### TASK DETAILS
Your task is to print the material below exactly as presented.

### STORED DATA
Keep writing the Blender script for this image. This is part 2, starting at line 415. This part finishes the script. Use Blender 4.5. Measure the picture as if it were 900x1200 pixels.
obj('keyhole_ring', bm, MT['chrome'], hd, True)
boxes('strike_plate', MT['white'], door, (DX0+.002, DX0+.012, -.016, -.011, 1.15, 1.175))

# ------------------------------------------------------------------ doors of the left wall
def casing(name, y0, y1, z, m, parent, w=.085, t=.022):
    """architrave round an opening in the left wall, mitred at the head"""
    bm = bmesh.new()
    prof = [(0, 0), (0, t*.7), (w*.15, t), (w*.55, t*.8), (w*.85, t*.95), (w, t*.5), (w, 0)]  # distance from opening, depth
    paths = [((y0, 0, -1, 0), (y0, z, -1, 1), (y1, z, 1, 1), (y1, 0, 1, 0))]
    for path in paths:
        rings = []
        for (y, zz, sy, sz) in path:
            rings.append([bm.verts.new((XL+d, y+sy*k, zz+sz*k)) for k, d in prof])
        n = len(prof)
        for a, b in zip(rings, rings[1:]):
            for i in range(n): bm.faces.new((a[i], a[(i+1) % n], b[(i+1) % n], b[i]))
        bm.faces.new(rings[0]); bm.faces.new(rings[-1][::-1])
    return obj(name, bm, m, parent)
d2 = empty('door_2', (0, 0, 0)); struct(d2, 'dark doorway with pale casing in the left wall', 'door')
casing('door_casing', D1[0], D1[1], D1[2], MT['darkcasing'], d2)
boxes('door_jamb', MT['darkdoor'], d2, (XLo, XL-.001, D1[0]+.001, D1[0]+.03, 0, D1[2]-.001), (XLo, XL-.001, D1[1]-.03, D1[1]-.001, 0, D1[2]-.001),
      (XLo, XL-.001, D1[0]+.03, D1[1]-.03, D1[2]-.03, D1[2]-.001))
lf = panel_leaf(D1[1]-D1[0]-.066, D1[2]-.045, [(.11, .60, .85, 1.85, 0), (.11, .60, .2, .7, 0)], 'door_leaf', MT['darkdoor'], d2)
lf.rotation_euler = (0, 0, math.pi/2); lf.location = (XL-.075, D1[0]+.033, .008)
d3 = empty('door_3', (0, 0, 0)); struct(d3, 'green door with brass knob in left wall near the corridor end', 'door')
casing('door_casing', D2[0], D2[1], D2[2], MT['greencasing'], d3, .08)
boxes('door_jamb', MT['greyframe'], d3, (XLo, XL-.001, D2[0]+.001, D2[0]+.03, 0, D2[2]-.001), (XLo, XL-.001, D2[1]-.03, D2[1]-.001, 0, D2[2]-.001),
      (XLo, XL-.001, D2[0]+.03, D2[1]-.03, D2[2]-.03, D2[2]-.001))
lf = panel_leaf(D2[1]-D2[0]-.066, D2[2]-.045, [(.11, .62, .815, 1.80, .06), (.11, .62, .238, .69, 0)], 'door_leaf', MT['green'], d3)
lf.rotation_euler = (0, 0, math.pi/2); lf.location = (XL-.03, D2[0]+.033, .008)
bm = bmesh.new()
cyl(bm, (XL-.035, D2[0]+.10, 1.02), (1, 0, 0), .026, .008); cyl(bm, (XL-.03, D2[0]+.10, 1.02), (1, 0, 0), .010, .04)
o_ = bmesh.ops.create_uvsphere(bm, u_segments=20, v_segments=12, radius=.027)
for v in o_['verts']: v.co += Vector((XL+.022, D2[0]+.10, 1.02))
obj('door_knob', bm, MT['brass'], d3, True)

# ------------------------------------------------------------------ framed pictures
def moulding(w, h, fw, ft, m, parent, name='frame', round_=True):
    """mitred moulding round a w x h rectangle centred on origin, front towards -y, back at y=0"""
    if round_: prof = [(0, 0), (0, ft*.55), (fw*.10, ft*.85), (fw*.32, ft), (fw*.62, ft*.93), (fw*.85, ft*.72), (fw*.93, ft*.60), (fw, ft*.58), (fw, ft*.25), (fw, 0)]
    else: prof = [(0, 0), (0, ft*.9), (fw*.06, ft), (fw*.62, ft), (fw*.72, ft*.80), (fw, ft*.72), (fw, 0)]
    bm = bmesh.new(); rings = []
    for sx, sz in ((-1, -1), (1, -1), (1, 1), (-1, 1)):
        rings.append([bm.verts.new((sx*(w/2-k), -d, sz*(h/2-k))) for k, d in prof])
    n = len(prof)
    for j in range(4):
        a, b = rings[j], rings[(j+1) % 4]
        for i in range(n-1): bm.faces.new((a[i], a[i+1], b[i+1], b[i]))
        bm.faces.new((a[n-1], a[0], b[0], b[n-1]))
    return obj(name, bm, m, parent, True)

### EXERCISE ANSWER
Keep writing the Blender script for this image. This is part 2, starting at line 415. This part finishes the script. Use Blender 4.5. Measure the picture as if it were 900x1200 pixels.
obj('keyhole_ring', bm, MT['chrome'], hd, True)
boxes('strike_plate', MT['white'], door, (DX0+.002, DX0+.012, -.016, -.011, 1.15, 1.175))

# ------------------------------------------------------------------ doors of the left wall
def casing(name, y0, y1, z, m, parent, w=.085, t=.022):
    """architrave round an opening in the left wall, mitred at the head"""
    bm = bmesh.new()
    prof = [(0, 0), (0, t*.7), (w*.15, t), (w*.55, t*.8), (w*.85, t*.95), (w, t*.5), (w, 0)]  # distance from opening, depth
    paths = [((y0, 0, -1, 0), (y0, z, -1, 1), (y1, z, 1, 1), (y1, 0, 1, 0))]
    for path in paths:
        rings = []
        for (y, zz, sy, sz) in path:
            rings.append([bm.verts.new((XL+d, y+sy*k, zz+sz*k)) for k, d in prof])
        n = len(prof)
        for a, b in zip(rings, rings[1:]):
            for i in range(n): bm.faces.new((a[i], a[(i+1) % n], b[(i+1) % n], b[i]))
        bm.faces.new(rings[0]); bm.faces.new(rings[-1][::-1])
    return obj(name, bm, m, parent)
d2 = empty('door_2', (0, 0, 0)); struct(d2, 'dark doorway with pale casing in the left wall', 'door')
casing('door_casing', D1[0], D1[1], D1[2], MT['darkcasing'], d2)
boxes('door_jamb', MT['darkdoor'], d2, (XLo, XL-.001, D1[0]+.001, D1[0]+.03, 0, D1[2]-.001), (XLo, XL-.001, D1[1]-.03, D1[1]-.001, 0, D1[2]-.001),
      (XLo, XL-.001, D1[0]+.03, D1[1]-.03, D1[2]-.03, D1[2]-.001))
lf = panel_leaf(D1[1]-D1[0]-.066, D1[2]-.045, [(.11, .60, .85, 1.85, 0), (.11, .60, .2, .7, 0)], 'door_leaf', MT['darkdoor'], d2)
lf.rotation_euler = (0, 0, math.pi/2); lf.location = (XL-.075, D1[0]+.033, .008)
d3 = empty('door_3', (0, 0, 0)); struct(d3, 'green door with brass knob in left wall near the corridor end', 'door')
casing('door_casing', D2[0], D2[1], D2[2], MT['greencasing'], d3, .08)
boxes('door_jamb', MT['greyframe'], d3, (XLo, XL-.001, D2[0]+.001, D2[0]+.03, 0, D2[2]-.001), (XLo, XL-.001, D2[1]-.03, D2[1]-.001, 0, D2[2]-.001),
      (XLo, XL-.001, D2[0]+.03, D2[1]-.03, D2[2]-.03, D2[2]-.001))
lf = panel_leaf(D2[1]-D2[0]-.066, D2[2]-.045, [(.11, .62, .815, 1.80, .06), (.11, .62, .238, .69, 0)], 'door_leaf', MT['green'], d3)
lf.rotation_euler = (0, 0, math.pi/2); lf.location = (XL-.03, D2[0]+.033, .008)
bm = bmesh.new()
cyl(bm, (XL-.035, D2[0]+.10, 1.02), (1, 0, 0), .026, .008); cyl(bm, (XL-.03, D2[0]+.10, 1.02), (1, 0, 0), .010, .04)
o_ = bmesh.ops.create_uvsphere(bm, u_segments=20, v_segments=12, radius=.027)
for v in o_['verts']: v.co += Vector((XL+.022, D2[0]+.10, 1.02))
obj('door_knob', bm, MT['brass'], d3, True)

# ------------------------------------------------------------------ framed pictures
def moulding(w, h, fw, ft, m, parent, name='frame', round_=True):
    """mitred moulding round a w x h rectangle centred on origin, front towards -y, back at y=0"""
    if round_: prof = [(0, 0), (0, ft*.55), (fw*.10, ft*.85), (fw*.32, ft), (fw*.62, ft*.93), (fw*.85, ft*.72), (fw*.93, ft*.60), (fw, ft*.58), (fw, ft*.25), (fw, 0)]
    else: prof = [(0, 0), (0, ft*.9), (fw*.06, ft), (fw*.62, ft), (fw*.72, ft*.80), (fw, ft*.72), (fw, 0)]
    bm = bmesh.new(); rings = []
    for sx, sz in ((-1, -1), (1, -1), (1, 1), (-1, 1)):
        rings.append([bm.verts.new((sx*(w/2-k), -d, sz*(h/2-k))) for k, d in prof])
    n = len(prof)
    for j in range(4):
        a, b = rings[j], rings[(j+1) % 4]
        for i in range(n-1): bm.faces.new((a[i], a[i+1], b[i+1], b[i]))
        bm.faces.new((a[n-1], a[0], b[0], b[n-1]))
    return obj(name, bm, m, parent, True)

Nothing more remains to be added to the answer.